Obituary: NYC Pension Reform

A long awaited reform of New York City’s pension system—heavily touted by Comptroller John Liu and Mayor Michael Bloomberg—passed away over the weekend.

(July 9, 2012) — An ambitious plan to overhaul the New York City pension system died quietly in the early hours of Saturday morning. It was one year old.

NYC Comptroller John Liu withdrew his plan to rationalize the governance structure of the city’s five pension funds under one collective management team, the New York Post reported. Liu floated the plan in 2011 as a way to cut costs for the five funds, together representing $110 billion in assets, and bring them under an apolitical board of technocrats.

New York City unions, seeing the reform as an assault on their ability to oversee investment decisions, pushed back against the plan. Without a sweetener such as increased collective bargaining rights, the unions had little reason to support the proposal, a source told Reuters. The proposal needed the assent of Albany, the New York state capitol, and, faced with intransigent union opposition, the reform had little chance of implementation. Liu’s decision to pull the plug on the reform was intended as an “olive branch” for the unions, according to the NY Post.

Though sharing a bitter personal enmity, Liu and New York City Mayor Michael Bloomberg both supported the plan, though they differed in the specifics. “We’re overhauling an antiquated pension management system that has needed restructuring for generations – depoliticizing the process, further professionalizing the staff and implementing industry best practices,” Bloomberg said in 2011, when he and Liu announced the proposal. Yet the mayor also desired to professionalize the investment side of the pension equation by bringing in private sector experts to help run the city’s pension money. Although Liu wanted to streamline New York’s pension systems and cut out unnecessary fees, he resisted what he felt was Bloomberg’s attempt to undercut his own position.
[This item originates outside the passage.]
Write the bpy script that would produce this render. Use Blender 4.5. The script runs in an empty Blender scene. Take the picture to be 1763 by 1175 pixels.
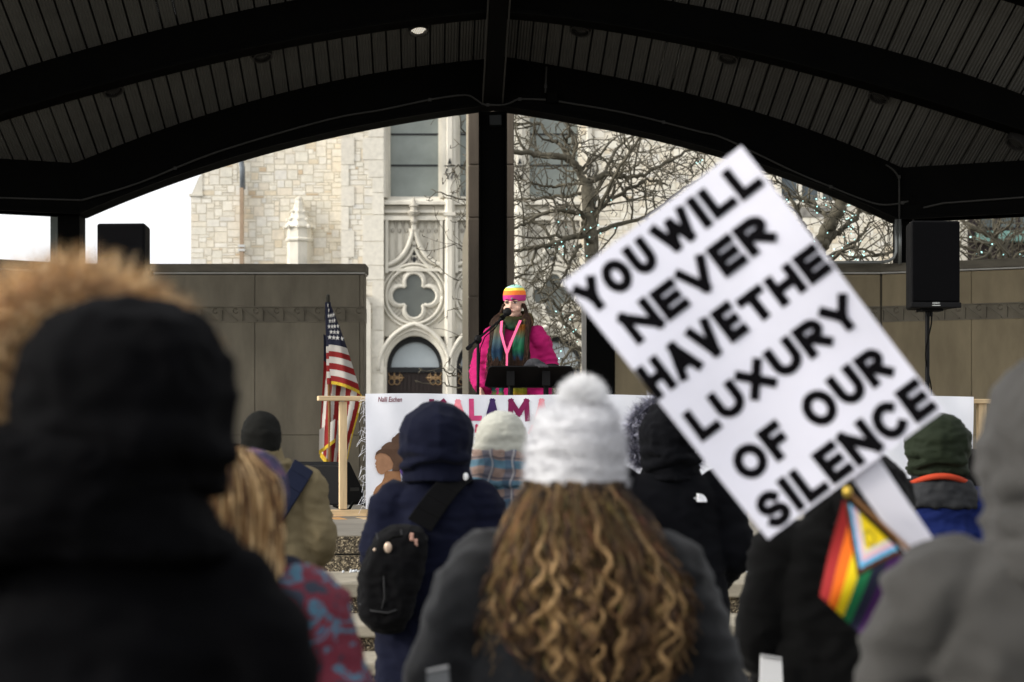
import bpy, bmesh, math, random
import numpy as np
from mathutils import Vector, Matrix, noise, Quaternion
R = math.radians
scene = bpy.context.scene
COL = scene.collection

# ------------------------------------------------------------------ camera, sky, sun, exposure
CAMZ = 1.6
FPX, CX, CY = 3428.0, 881.5, 755.0            # 70 mm lens on a 36 mm frame, 1763 px wide
cam_d = bpy.data.cameras.new("camera"); cam = bpy.data.objects.new("camera", cam_d); COL.objects.link(cam)
cam.location = (0, 0, CAMZ); cam.rotation_euler = (R(90), 0, 0)
cam_d.lens = 70.0; cam_d.sensor_width = 36.0
cam_d.shift_y = (CY - 587.5) / 1763.0
cam_d.clip_end = 2000; cam_d.clip_start = 0.05
cam_d.dof.use_dof = True; cam_d.dof.focus_distance = 15.6; cam_d.dof.aperture_fstop = 3.6
scene.camera = cam

SUN_DIR = Vector((-0.87, -0.24, 0.43)).normalized()      # towards the sun: low, from the left behind the viewer
sun_el = math.asin(SUN_DIR.z); sun_az = math.atan2(SUN_DIR.x, SUN_DIR.y)
world = bpy.data.worlds.new("World"); scene.world = world; world.use_nodes = True
wt = world.node_tree; wt.nodes.clear()
sky = wt.nodes.new('ShaderNodeTexSky'); sky.sky_type = 'NISHITA'; sky.sun_disc = False
sky.sun_elevation = sun_el; sky.sun_rotation = sun_az
sky.air_density = 1.0; sky.dust_density = 8.0; sky.ozone_density = 1.0
hs = wt.nodes.new('ShaderNodeHueSaturation'); hs.inputs['Saturation'].default_value = 0.18
bg = wt.nodes.new('ShaderNodeBackground'); bg.inputs['Strength'].default_value = 0.13
wo = wt.nodes.new('ShaderNodeOutputWorld')
veil = wt.nodes.new('ShaderNodeMix'); veil.data_type = 'RGBA'; veil.blend_type = 'ADD'; veil.inputs['Factor'].default_value = 1.0
veil.inputs['B'].default_value = (7.6, 7.7, 7.9, 1)            # thin bright winter overcast over the clear sky
wt.links.new(sky.outputs[0], hs.inputs['Color']); wt.links.new(hs.outputs[0], veil.inputs['A']); wt.links.new(veil.outputs['Result'], bg.inputs['Color']); wt.links.new(bg.outputs[0], wo.inputs['Surface'])
sl = bpy.data.lights.new("sun", 'SUN'); sl.energy = 2.2; sl.angle = R(8); sl.color = (1.0, 0.93, 0.82)
so = bpy.data.objects.new("sun", sl); COL.objects.link(so)
so.rotation_euler = SUN_DIR.to_track_quat('Z', 'Y').to_euler()
scene.view_settings.view_transform = 'Standard'; scene.view_settings.look = 'None'
scene.view_settings.exposure = -0.05; scene.view_settings.gamma = 1.0

# ------------------------------------------------------------------ helpers
def at(px, py, Y):
    """a point of the photograph at depth Y"""
    return Vector(((px - CX) / FPX * Y, Y, CAMZ - (py - CY) / FPX * Y))
def lerp(a, b, t): return a + (b - a) * t
def rot2(v, a): return Vector((v.x*math.cos(a)-v.y*math.sin(a), v.x*math.sin(a)+v.y*math.cos(a), v.z))

class MB:
    """collects shapes and builds them as ONE mesh object"""
    def __init__(s): s.v=[]; s.f=[]; s.m=[]; s.c=[]; s.col=(1,1,1); s.mi=0
    def addv(s, p): s.v.append(tuple(p)); s.c.append(s.col); return len(s.v)-1
    def face(s, idx): s.f.append(tuple(idx)); s.m.append(s.mi)
    def poly(s, pts): s.face([s.addv(p) for p in pts])
    def box(s, lo, hi, M=None):
        x0,y0,z0=lo; x1,y1,z1=hi
        ps=[(x0,y0,z0),(x1,y0,z0),(x1,y1,z0),(x0,y1,z0),(x0,y0,z1),(x1,y0,z1),(x1,y1,z1),(x0,y1,z1)]
        s.hexa([Vector(p) for p in ps], M)
    def hexa(s, ps, M=None):
        i=[s.addv(M@p if M else p) for p in ps]
        for q in ((0,3,2,1),(4,5,6,7),(0,1,5,4),(1,2,6,5),(2,3,7,6),(3,0,4,7)): s.face([i[k] for k in q])
    def bar(s, a, b, w, d, up=Vector((0,0,1))):
        a=Vector(a); b=Vector(b); t=(b-a).normalized()
        if abs(t.dot(up))>.98: up=Vector((0,1,0))
        x=t.cross(up).normalized()*w/2; y=x.normalized().cross(t).normalized()*d/2
        s.hexa([a-x-y,a+x-y,a+x+y,a-x+y,b-x-y,b+x-y,b+x+y,b-x+y])
    def rings(s, rs, cap=True, closed=True):
        n=len(rs[0]); ids=[[s.addv(p) for p in r] for r in rs]
        for a,b in zip(ids,ids[1:]):
            for k in range(n if closed else n-1):
                k2=(k+1)%n; s.face((a[k],a[k2],b[k2],b[k]))
        if cap and closed:
            s.face(ids[0][::-1]); s.face(ids[-1])
    def tube(s, pts, rad, n=6, cap=True, flat=1.0):
        pts=[Vector(p) for p in pts]; m=len(pts)
        rad = rad if hasattr(rad,'__len__') else [rad]*m
        ref=None; rs=[]
        for i in range(m):
            t=(pts[min(i+1,m-1)]-pts[max(i-1,0)])
            if t.length<1e-9: t=Vector((0,0,1))
            t.normalize()
            if ref is None:
                ref = Vector((0,0,1)) if abs(t.z)<.9 else Vector((1,0,0))
            x=(ref-t*ref.dot(t))
            if x.length<1e-6: x=t.orthogonal()
            x.normalize(); y=t.cross(x); ref=x
            rs.append([pts[i]+x*(rad[i]*math.cos(2*math.pi*k/n))+y*(rad[i]*flat*math.sin(2*math.pi*k/n)) for k in range(n)])
        s.rings(rs, cap)
    def lathe(s, c, prof, n=16):
        c=Vector(c)
        s.rings([[c+Vector((r*math.cos(2*math.pi*k/n), r*math.sin(2*math.pi*k/n), z)) for k in range(n)] for r,z in prof])
    def ball(s, c, rx, ry=None, rz=None, n=12, m=8):
        ry=ry or rx; rz=rz or rx; c=Vector(c); rs=[]
        for j in range(m+1):
            th=math.pi*(j+.02*(j==0)-.02*(j==m))/m
            th=max(.02,min(math.pi-.02,th))
            rs.append([c+Vector((rx*math.sin(th)*math.cos(2*math.pi*k/n), ry*math.sin(th)*math.sin(2*math.pi*k/n), -rz*math.cos(th))) for k in range(n)])
        s.rings(rs)
    def prism(s, pts, off):
        """closed outline extruded by the vector off"""
        off=Vector(off); a=[s.addv(p) for p in pts]; b=[s.addv(Vector(p)+off) for p in pts]; n=len(pts)
        s.face(a[::-1]); s.face(b)
        for k in range(n): s.face((a[k],a[(k+1)%n],b[(k+1)%n],b[k]))
    def grid(s, fn, nu, nv, mfn=None):
        ids=[[s.addv(fn(i/nu,j/nv)) for j in range(nv+1)] for i in range(nu+1)]
        for i in range(nu):
            for j in range(nv):
                if mfn:
                    m=mfn((i+.5)/nu,(j+.5)/nv)
                    if m is None: continue
                    s.mi=m
                s.face((ids[i][j],ids[i+1][j],ids[i+1][j+1],ids[i][j+1]))
    def mesh(s, name):
        me=bpy.data.meshes.new(name); me.from_pydata(s.v,[],s.f)
        me.polygons.foreach_set('material_index', s.m)
        return me
    def build(s, name, mat, parent=None, smooth=False, color=False, recalc=True, bevel=0):
        me=s.mesh(name)
        for m in (mat if isinstance(mat,(list,tuple)) else [mat]): me.materials.append(m)
        if color:
            a=me.color_attributes.new("Col",'FLOAT_COLOR','POINT')
            a.data.foreach_set('color', np.array([(c[0],c[1],c[2],1.0) for c in s.c],dtype=np.float32).ravel())
        if recalc:
            bm=bmesh.new(); bm.from_mesh(me); bmesh.ops.recalc_face_normals(bm, faces=bm.faces); bm.to_mesh(me); bm.free()
        if smooth: me.polygons.foreach_set('use_smooth', [True]*len(me.polygons))
        o=bpy.data.objects.new(name, me); COL.objects.link(o)
        if parent: o.parent=parent
        if bevel:
            b=o.modifiers.new("bevel",'BEVEL'); b.width=bevel; b.segments=2; b.limit_method='ANGLE'; b.angle_limit=R(40)
        return o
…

In March 2011, aiCIO took an in-depth look at the proposed reform and analyzed the New York City pension system. Well-placed sources called the city’s pension governance structure a “nightmare” and spoke of the inability of higher-ups to institute constructive change. As supporters of the reform have pointed out, there also exists great overlap in consulting contracts among the pension plans. Liu claimed that the city had hired 360 outside consultants at a cost of $470 million and that the reform would save money by eliminating unnecessary contracts.

At the same time, the animosity that the unions held for “Wall Street leeches” was acute. “Last I checked, there weren’t any cops or firefighters driving this country into financial ruin over the last couple of years,” fire officers’ union President Al Hagan told aiCIO. “It was exactly the kind of ‘professionals’ that the mayor pals around with and wants to give more influence to [that caused the crisis].”

Liu has not given up completely on reform. According to the NY Post, Liu increased the pension systems’ number of in-house investment staffers by 59%. Such a move could be accomplished without union or Albany approval.